Historically, companies wanting to access the public market would do so through a traditional IPO, offering up at least 25% of their stock. The LSE’s Charlie says that this has changed substantially: “The ways that companies are accessing public markets are also changing. You have the traditional IPO, which now might not mean placing 25% of stock, but 10% or 15% of their stock in the IPO. You’ve then got direct listings, and then you have SPACs.”
SPACS - short for Special Purpose Acquisition Companies - were prominent on US markets at the end of 2020 and beginning 2021. It involves a management team setting up a vehicle, reaching out to investors, and raising a sum of capital. That’s deposited in a trust fund, and when a target’s identified, the vehicle invites those investors to participate in an IPO. It essentially “de-risks” the IPO by offering a greater level of clarity.

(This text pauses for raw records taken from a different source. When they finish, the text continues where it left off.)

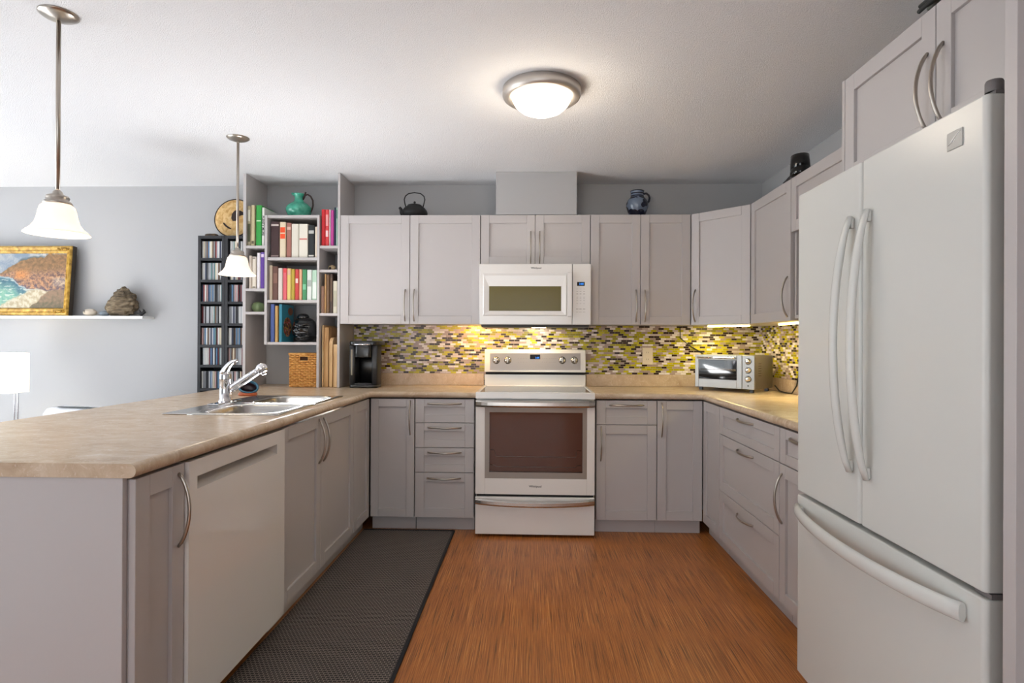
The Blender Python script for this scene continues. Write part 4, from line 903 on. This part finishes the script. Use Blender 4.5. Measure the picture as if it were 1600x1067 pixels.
q = at(995.5, 335, 'y', -0.20); jx, jy, jz = q.x, -0.20, UT + .0008
t = thing('stoneware_jug', 'dark blue and grey patterned jug on the wall cabinets right of the duct', 'jug', (jx, jy, jz))
SG = mat('blue_grey_glaze', (92, 106, 128), 0.22, coat=0.3); g = NG(SG); vn = g.n('ShaderNodeTexVoronoi', Scale=17.0); g.l(g.obj, vn.inputs['Vector'])
sx = g.n('ShaderNodeSeparateXYZ'); g.l(g.obj, sx.inputs[0])
band = g.m('GREATER_THAN', g.m('SINE', g.m('MULTIPLY', sx.outputs[2], 330)), 0.1); neck = g.m('GREATER_THAN', sx.outputs[2], 0.150)
spot = g.m('LESS_THAN', vn.outputs['Distance'], 0.58)
mk = g.m('ADD', g.m('MULTIPLY', neck, band), g.m('MULTIPLY', g.m('SUBTRACT', 1.0, neck), spot))
g.l(g.mix(mk, (104, 116, 134), (16, 20, 44)), g.b.inputs['Base Color'])
MB().lathe([(0, 0), (0.050, 0), (0.056, 0.02), (0.068, 0.050), (0.078, 0.082), (0.078, 0.106), (0.066, 0.132), (0.050, 0.148), (0.046, 0.16), (0.046, 0.186), (0.050, 0.196), (0.046, 0.197), (0.040, 0.18)], (jx, jy, jz), 40).build('body', SG, t)
b = MB(); b.tube([(jx + a, jy, jz + c) for a, c in [(.044, .176), (.064, .180), (.082, .166), (.088, .146), (.084, .124), (.072, .108)]], .0075, 10, up=(0, 1, 0)); b.build('handle', mat('navy_glaze', (24, 26, 42), 0.3), t)

OX = 1.432
t = thing('dark_ornament', 'black boot-like ornament with a sweeping foot on the right wall cabinets', 'ornament', (OX, at(1251, 262, 'x', OX).y, UT + .001))
b = MB(); pts = [at(u, v, 'x', OX) for u, v in ((1250, 243.5), (1250.3, 252), (1250.5, 261), (1249, 267), (1244.5, 270), (1239, 274.5), (1232, 280), (1224, 286))]
r0 = abs(at(1257, 250, 'x', OX).y - at(1244, 250, 'x', OX).y) / 2
b.tube(pts, [r0 * .93, r0 * .97, r0 * 1.02, r0 * .98, r0 * .52, r0 * .30, r0 * .18, .003], 20, up=(1, 0, 0)); b.build('body', BLKGLASS, t)
yb_ = at(1251, 262, 'x', OX).y; MB().lathe([(0, 0), (r0 * 1.06, 0), (r0 * 1.06, 0.03), (r0 * .9, 0.055)], (OX, yb_, UT + .0008), 24).build('base', BLKGLASS, t)
t = thing('stick_bundle', 'bundle of dark grey sticks lying on top of the cabinet over the fridge', 'bundle', (1.18, -2.80, 2.19))
TW = mat('dark_stick', (44, 48, 48), 0.6); TW2 = mat('grey_stick', (104, 108, 104), 0.6)
rr_ = random.Random(3)
for i in range(16):
    x = 1.145 + rr_.random() * .10; z = 2.194 + (i % 4) * .017; y0 = -2.635 - rr_.random() * .03; y1 = y0 - .33
    b = MB(); b.tube([(x, y0, z), (x + rr_.uniform(-.01, .02), (y0 + y1) / 2, z + .004), (x + .01, y1, z)], .0065, 7, up=(0, 0, 1)); b.build('stick', TW if i % 3 else TW2, t)
b = MB(); b.tube([(1.215, -2.58, 2.199), (1.16, -2.66, 2.199)], .004, 6); b.build('stick', TW, t)

# ------------------------------------------------------------------ disc shelves and their disc cases
TF, TB = -0.200, -0.012
CDZ = [at(330, v, 'y', TF).z for v in (403, 437, 471, 505, 538.6, 570, 606.6)]
TOP = 2.013
def tower(x0, x1, label):
    t = thing('disc_tower', label, 'shelf', ((x0 + x1) / 2, -0.1, 0))
    MB().box(x0, x0 + .0225, TF, TB, 0.001, TOP).build('side_panel', TOWER, t, bevel=0.001, seg=1)
    MB().box(x1 - .0225, x1, TF, TB, 0.001, TOP).build('side_panel', TOWER, t, bevel=0.001, seg=1)
    MB().box(x0 + .0227, x1 - .0227, TB - .006, TB, 0.001, TOP).build('back_board', TOWER, t)
    MB().box(x0 + .0227, x1 - .0227, TF, TB - .0063, TOP - .022, TOP).build('top_board', TOWER, t)
    for z in CDZ + [0.72, 0.55, 0.38, 0.21, 0.06]: MB().box(x0 + .0227, x1 - .0227, TF, TB - .0063, z - .019, z).build('shelf', TOWER, t)
    return t
tower(-2.4515, -2.2505, 'left of two tall black disc shelf towers against the grey wall')
tower(-2.2500, -2.0495, 'right black disc shelf tower, partly hidden by the grey bookshelf')
PAL = [('white', (206, 206, 204)), ('grey', (128, 130, 134)), ('black', (32, 32, 36)), ('navy', (52, 60, 84)), ('blue', (82, 116, 148)), ('cream', (206, 196, 172)), ('maroon', (104, 48, 52)), ('pink', (186, 150, 148)), ('teal', (96, 126, 128)), ('brown', (110, 86, 68)), ('silver', (172, 174, 178)), ('red', (150, 74, 70))]
PW = [9, 7, 6, 4, 3, 5, 3, 2, 2, 3, 7, 1]
CDM = {}
for nm, c in PAL:
    o = MB().box(-0.0050, 0.0050, 0, 0.138, 0, 0.124).build('disc_case', mat('disc_case_' + nm, c, 0.3)); CDM[nm] = o
ORD = ['first', 'second', 'third', 'fourth', 'fifth', 'sixth', 'seventh', 'eighth', 'ninth', 'tenth', 'eleventh', 'twelfth', 'thirteenth', 'fourteenth', 'fifteenth']
used = set(); rc = random.Random(21)
for side, xa, n in (('left', -2.4285 + .0065, 14), ('right', -2.2275 + .0065, 12)):
    for r, z in enumerate(CDZ):
        for i in range(n):
            nm = rc.choices([p[0] for p in PAL], PW)[0]; o = CDM[nm]
            if nm in used: o = o.copy(); COL.objects.link(o)
            used.add(nm)
            o.location = (xa + i * .01085, TF + .012 + rc.random() * .006, z + .0006)
            tag(o, '%s-spined disc case, %s from the left on the %s row of the %s black tower' % (nm, ORD[i], ORD[r], side), 'disc case', 'disc cases in the %s black tower' % side)
for nm in list(CDM):
    if nm not in used: bpy.data.objects.remove(CDM[nm])

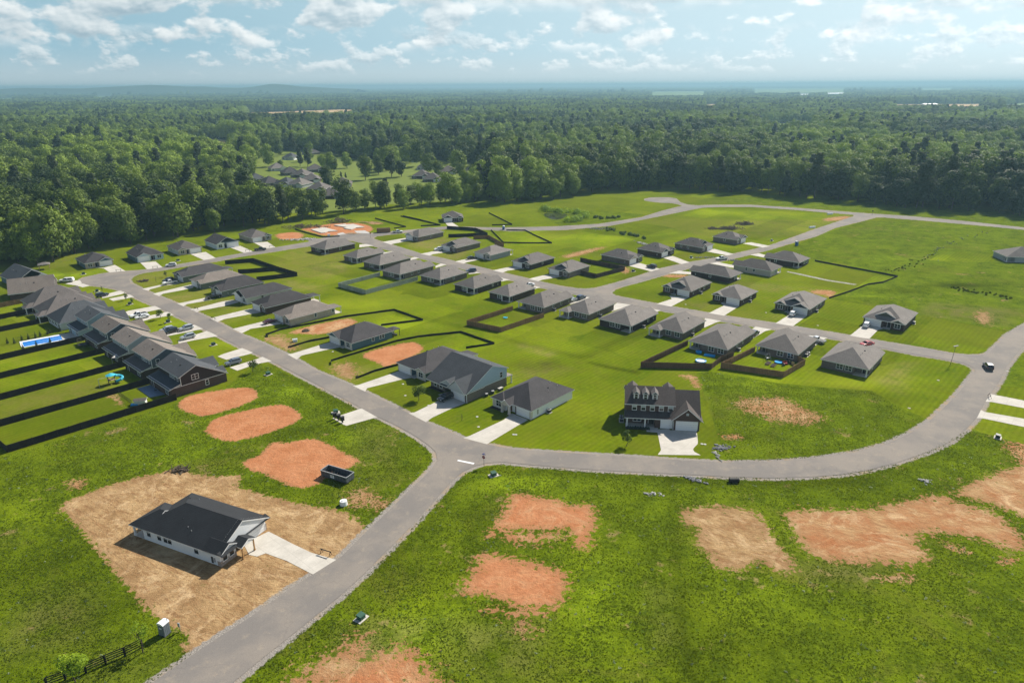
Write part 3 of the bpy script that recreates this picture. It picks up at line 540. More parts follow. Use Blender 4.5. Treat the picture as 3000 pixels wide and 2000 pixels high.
DRIVE = [
 ('n0', [(1800, 900), (2150, 735), (2480, 905), (2740, 1027), (3200, 1160), (2900, 1400), (2400, 1140), (2110, 1035), (1990, 1080), (1880, 1055)]),
 ('q3', [(395, 1190), (470, 1130), (620, 1190), (520, 1245), (237, 1415), (20, 1357), (80, 1338)]),
 ('t2', [(830, 1250), (1080, 1250), (1090, 1300), (1330, 1290), (1345, 1320), (1905, 1330), (1925, 1395), (1945, 1560), (1940, 1620), (1860, 1700), (1840, 1740), (1870, 1790), (2010, 1860), (1080, 1850), (1150, 1750), (1090, 1440), (1070, 1375), (840, 1355)]),
 ('q2', [(1670, 960), (1790, 930), (1790, 900), (1930, 1035), (1800, 1085), (1620, 1170), (1555, 1215), (1400, 1130), (1460, 1120), (1615, 1045), (1740, 980)]),
 ('q2', [(1320, 740), (1450, 800), (1340, 820), (1020, 900), (1000, 938), (885, 880), (940, 870), (1220, 775)]),
 ('q2', [(685, 475), (790, 520), (640, 550), (420, 600), (375, 637), (280, 590), (340, 580), (600, 500)]),
 ('c2', [(640, 1060), (720, 1090), (660, 1100), (420, 1140), (340, 1180), (255, 1140), (540, 1070)]),
 ('c2', [(440, 950), (520, 990), (440, 1000), (180, 1050), (110, 1080), (50, 1045), (100, 1030), (370, 965)]),
 ('v4', [(2280, 420), (2352, 450), (2160, 500), (1850, 560), (1810, 585), (1720, 540), (1800, 530), (2150, 440)]),
 ('v4', [(1950, 390), (2060, 410), (1900, 440), (1700, 475), (1650, 505), (1560, 468), (1620, 460)]),
 ('v4', [(1780, 225), (1780, 270), (1640, 300), (1400, 345), (1350, 375), (1275, 345), (1350, 325), (1640, 255)]),
 ('v4', [(1540, 195), (1650, 195), (1560, 225), (1400, 245), (1240, 290), (1215, 308), (1135, 285), (1200, 270), (1400, 225)]),
 ('c1', [(950, 265), (1055, 238), (1165, 302), (1105, 302), (1010, 312), (955, 272), (900, 265)]),
 ('c1', [(1285, 215), (1430, 208), (1495, 262), (1360, 288)]), ('c1', [(1750, 140), (1890, 120), (1985, 178), (1880, 198)]), 
 ('c2', [(230, 392), (325, 377), (445, 430), (370, 446)]), ('c2', [(450, 348), (575, 340), (650, 390), (560, 405)]),
 ('c1', [(600, 412), (690, 384), (740, 378), (830, 345), (760, 395), (740, 420), (680, 425)]), ('c1', [(690, 425), (760, 410), (830, 430), (760, 445)]),
 ('c1', [(930, 520), (1000, 500), (1130, 468), (1185, 490), (1020, 530), (940, 545)]), ('c1', [(1000, 550), (1190, 510), (1275, 525), (1040, 570)]),
 ('c1', [(1100, 690), (1180, 660), (1440, 612), (1500, 640), (1200, 700), (1100, 720)]), ('c1', [(1290, 735), (1350, 710), (1560, 665), (1620, 695), (1400, 730), (1300, 760)]),
 ('c1', [(1480, 870), (1640, 820), (1790, 788), (1870, 825), (1650, 870), (1500, 900)]), ('c1', [(1640, 930), (1900, 845), (1960, 868), (2010, 890), (1760, 935), (1640, 960)]),
 ('c1', [(2000, 1080), (2040, 1060), (2230, 1000), (2330, 1040), (2300, 1055), (2080, 1110)]), ('c1', [(2110, 1180), (2352, 1105), (2460, 1065), (2560, 1110), (2352, 1150), (2180, 1210)]),
 ('q2', [(775, 1150), (970, 1085), (1130, 1160), (1100, 1170), (830, 1245), (810, 1235)]),
 ('c4', [(440, 560), (530, 530), (735, 590), (650, 612)]), ('c4', [(760, 487), (850, 470), (1005, 530), (930, 545)]), ('c4', [(1140, 425), (1230, 405), (1415, 455), (1370, 470)]), ('c4', [(1490, 355), (1570, 345), (1750, 380), (1700, 398)]),
 ('c4', [(1030, 620), (1030, 640), (760, 628), (860, 600)]), ('c4', [(1430, 560), (1430, 585), (1170, 535), (1240, 522)]), ('c4', [(1713, 465), (1713, 490), (1560, 460), (1640, 445)]),
 ('c4', [(820, 835), (870, 840), (1000, 850), (960, 870), (825, 940), (695, 912), (840, 865)]), ('c4', [(1290, 905), (1350, 900), (1470, 925), (1320, 1020), (1180, 995), (1320, 925)]),
 ('c4', [(1890, 985), (2090, 1015), (1950, 1118), (1790, 1090), (1920, 1010)]), ('c5', [(880, 1100), (1060, 1120), (1090, 1130), (1010, 1150), (930, 1232), (750, 1203)]),
 ('c3', [(1420, 640), (1550, 660), (1500, 670), (1370, 690), (1330, 705), (1250, 682), (1290, 670), (1400, 645)]), ('c3', [(1100, 565), (1200, 585), (1060, 605), (1000, 628), (905, 605), (960, 595)]),
 ('c3', [(690, 495), (800, 500), (770, 510), (680, 530), (640, 545), (565, 523), (620, 510)]), ('c3', [(410, 420), (530, 430), (470, 440), (370, 455), (330, 472), (255, 452)]), ('c3', [(120, 305), (230, 330), (160, 330), (0, 360), (-20, 372), (-110, 345), (60, 315)]),
 ('c3', [(480, 160), (545, 160), (612, 203), (520, 206)]),
 ('c2', [(1420, 365), (1540, 358), (1570, 375), (1420, 392)]), ('c2', [(1630, 440), (1730, 428), (1745, 440), (1640, 455)]), ('c2', [(1885, 490), (1930, 480), (1970, 490), (1890, 510)]), ('c2', [(2120, 560), (2170, 540), (2225, 550), (2120, 580)]),
 ('c3', [(695, 610), (740, 605), (805, 627), (700, 637)]), ('c3', [(985, 672), (1010, 668), (1080, 690), (990, 706)]), ('c3', [(1280, 735), (1370, 755), (1290, 780)]), ('c3', [(1625, 880), (1770, 845), (1820, 852), (1790, 868), (1630, 915)]),
 ('c4', [(290, 935), (340, 900), (465, 918), (410, 940), (290, 980)]), ('c4', [(590, 960), (610, 945), (740, 970), (700, 985)]), ('c4', [(1130, 1070), (1150, 1040), (1300, 1065), (1240, 1085), (1135, 1130)]),
 ('c4', [(1530, 1180), (1610, 1118), (1770, 1145), (1700, 1160), (1590, 1225)]), ('c4', [(2060, 1250), (2100, 1198), (2275, 1222), (2230, 1240), (2150, 1300)]), ('c5', [(870, 1280), (880, 1275), (1000, 1300), (960, 1325)]),
 ('q4', [(2085, 768), (2120, 715), (2351, 760), (2500, 790), (2500, 850), (2351, 812), (2130, 770)]), ('q4', [(2012, 880), (2050, 822), (2080, 838), (2351, 885), (2500, 912), (2500, 975), (2351, 942), (2080, 885)]),
]
for i_, (k, p) in enumerate(DRIVE): sheet('driveway', [CP(k, *p)], .040 + i_ * .0002, M['concrete'], kind='structure')
sheet('pond', [smooth_poly(CP('c3', (1385, 80), (1450, 72), (1560, 78), (1620, 95), (1560, 130), (1480, 140), (1400, 110)), 2)], .05, M['pond'], kind='structure')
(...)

Charlie explained that while historically SPACS weren’t possible on the LSE, changes brought in by the Financial Conduct Authority (FCA) in August 2021 mean that they’ll increasingly find their way into the London market. “We believe going forward you’ll have this blend - traditional IPOs, direct listings and SPACs. It’s about choice of what markets do they join, and how to join them. Those will be the three prevalent structures going forward.”
2. Private companies are starting to think like public ones
Ten years ago, there was a clear division between public and private investors. But The Growth Stage’s Simon pointed out that this is no longer the case:
“Over the last five to ten years, the UK and Europe have followed the trend where VCs are going beyond early stage and series A, into B, C and D rounds. PE funds are setting up their own growth funds where they’re taking minority stakes. Then you’ve got these huge mutual pension retail funds coming all the way down to Series A. Then you’ve got hedge funds as well, who have come into this space and are doing Series A and B rounds as well.”
Charlie echoed this sentiment, calling it a “blurring of the lines” between public and private investors. He noted it’s implications for how private companies run themselves, even if they’re not completely sure yet when an IPO will take place: “We’re seeing private companies in that build up phase to approaching the markets - they don’t know if it’s going to be one year or three years, but they almost start running themselves as if they’re public companies whilst they’re still private. A lot of the larger investors demand that level of governance and disclosure anyway. But also it means they don’t have this shock factor when it comes to the IPO, that now you’ve got all of these reporting requirements that you haven’t had before.”
He pointed out that there were significant benefits to adding larger, public investors to your register, and running your business as a public company. In many cases, it brings companies closer to meeting free float requirements before they conduct an IPO book build. In practice, it allows companies to issue as little as 10% of their stock in an IPO, or to opt for a direct listing instead.
3. The nature of IPOs are changing
Traditional beliefs around when a company is ready for an IPO - based on reaching a certain size or profitability - are no longer true.
Charlie encouraged viewers to look at the data: “If you look at tech companies [in 2021], the market caps at the point of IPO ranged from £12million, which was an AIM listing, to £12 billion. There’s a huge spectrum there”.
He went on to explain that London’s Alternative Investment Market (AIM) has a dedicated team of advisors, research analysts and investors tailored to smaller, mid cap companies, which has helped it develop into one of the biggest growth markets in the world.
He stated that the sign that a company is ready for an IPO has shifted away from being purely financials driven: “The old test of ‘is the business profitable?’, I think is now gone. The key marker now tends to be when a company feels the market is able to appropriately value it. That doesn’t necessarily mean that they’re profitable. It [asks] when is the strategy of the business well enough developed, well enough articulated, that when you’re meeting with a business advisor, you’ve got a maturity to the business model that investors will be able to give you some of the value for that model. The other test is just around the maturity of the company. Being a public company rightly comes with disclosure and governance requirements, and it does take a certain level of maturity of a company to be able to reach those.”